Now that was a sectional title game.

Two local conference rivals, home field advantage challenged by an insanely boisterous visiting student fan section, hard play, great individual performances, and a few overtime periods tossed in for good measure.

Friday’s 3A title game between host Lyons Township and Oak-Park River Forest had it all, as a rematch of a 1-0 win for LT in a West Suburban Conference game played on May 6.

Even though her side lost, it’s hard not to first acknowledge the downright courageous effort in net put forth by OPRF senior Kate Elgie. The Huskies’ back line battled in the face of a menacing second-half attack by the Lions, but it was converted field player Elgie that kept LT from netting four or five goals in the second half.

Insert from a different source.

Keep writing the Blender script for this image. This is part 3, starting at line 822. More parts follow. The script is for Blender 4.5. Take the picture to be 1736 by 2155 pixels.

“She played her heart out,” OPRF coach Paul Wright said of Elgie, a defender forced to step in when starting keeper Katie Oldach was lost for the season due to injury. “She has played three games in net and this is her twelfth day of being a goalkeeper. She had the game of her life.”

After Elgie turned away countless hard-hit shots and follow-up attempts throughout the second half, it was ironic that the game ended thanks to a perfectly hit cross in the second overtime by the Lions’ Kelsey Holbert.

Holbert’s serve from deep on the right side was so perfect, in fact, that it floated under the crossbar near the far post. “It was an attempt to get a goal. It was a cross,” Holbert said. “Sometimes that’s the way soccer happens.”

Lyons Township coach Bill Lanspeary has his side perched one super-sectional win away from the state’s Final Four. But the Lions’ sectional title didn’t come easy.

“We were hoping we’d get enough opportunities and we knew she wasn’t their top keeper,” Lanspeary said. “But their defense did a great job of not giving us many good looks. Even the looks we had in the second half – most of them weren’t great looks other than some great individual efforts by our kids, trying to get in.”

“(Elgie) made the stops she needed to. She came up big for them.”

Huskies defenders Maggie Tansey, Dorothe Franklin, Stephanie Sullivan, and Rennata Voci fought tooth-and-nail towards not hanging Elgie out to dry, with the Lions’ attack in fifth gear throughout the second half.

The first half was another story, as second-seeded Oak Park-River Forest (14-8-1) gave top-seeded Lyons Township (18-4-1) all it could handle.

“In the first half, they outplayed us. They were beating us to balls,” Lanspeary said. “We talked about it at halftime and stepped up our game. We started winning those balls, and in the first ten minutes of the second half we were all over them.

From then on I think our confidence grew. We knew if we kept going that we’d get one and we’ve got an awful lot of confidence in our backs and in our keeper to shut them down.”

Despite the Huskies’ strong first-half play, Lyons Township’s girls in back also played a solid game. Huskies senior striker Emily Gullo fired on a pair of shots through the game’s 7th minute, but LT’s defenders kept keeper Renata Butikas well-protected.

“I think our entire back line did a great job,” Lanspeary said of Ari Kowalski, Sarah Mazur, Steph Condon, and Elise Gordon. “They always handle the pressure back there with poise.”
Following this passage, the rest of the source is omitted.